Monday, March 12, 2018

#Metoo

Yesterday we talked about when it's okay and necessary to say "no." We talked about trusting your own gut and setting boundaries about what you are and are not comfortable with. If someone touches you, even to shake your hand or give you a well-intended hug and that makes you uncomfortable, it's okay to say "no, I don't like that." We also told our kids how important that is. We teach them to be polite and do what adults ask them to. But if it makes them uncomfortable or just feels wrong, they need to know that they have the right to refuse. 
Thousands and thousands of women have been coming forward and said: "Me too. I have been assaulted or sexually harassed." And there are thousands more who have not come forward. Something basic in our society needs to change.
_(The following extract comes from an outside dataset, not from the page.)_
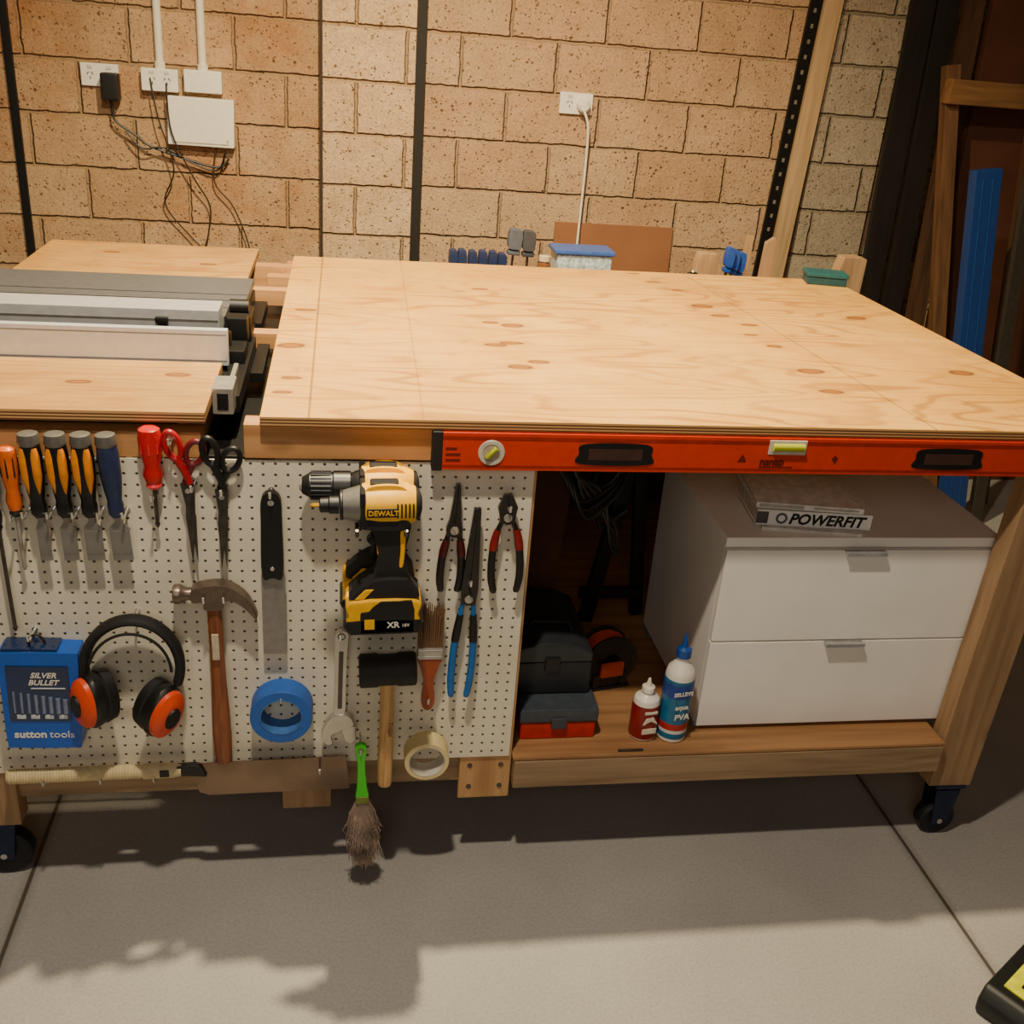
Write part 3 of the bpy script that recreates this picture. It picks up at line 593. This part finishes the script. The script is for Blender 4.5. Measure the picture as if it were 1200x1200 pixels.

We need to teach our children (boys and girls) that it's okay to say "no" and that "no" means "no." We need to ask permission before we touch someone, and not be offended by the response. We don't know what our touch might trigger in them. It most likely has nothing to do with us but with a past experience. This will take a major shift in our thinking as a society. But we need to start somewhere. And we need to start now. 
Jesus protected the dignity and safety of every person he encountered: men, women and children. He didn't make any assumptions on what they wanted or needed. Instead he asked them, "What do you want me to do for you?" (Mark 10:36 and 10:51.) I think that should be our model. 
I pray for healing for all who have suffered, and are currently suffering, sexual abuse or harassment. I pray for those who seem to know no healthy and respectful way of getting their needs met and use their power to threaten and intimidate. I pray for our children that they may grow up with confidence, loving themselves enough to speak up. And I pray for all of us, that we may take the lead on this, to set clear boundaries and respect the boundaries of others.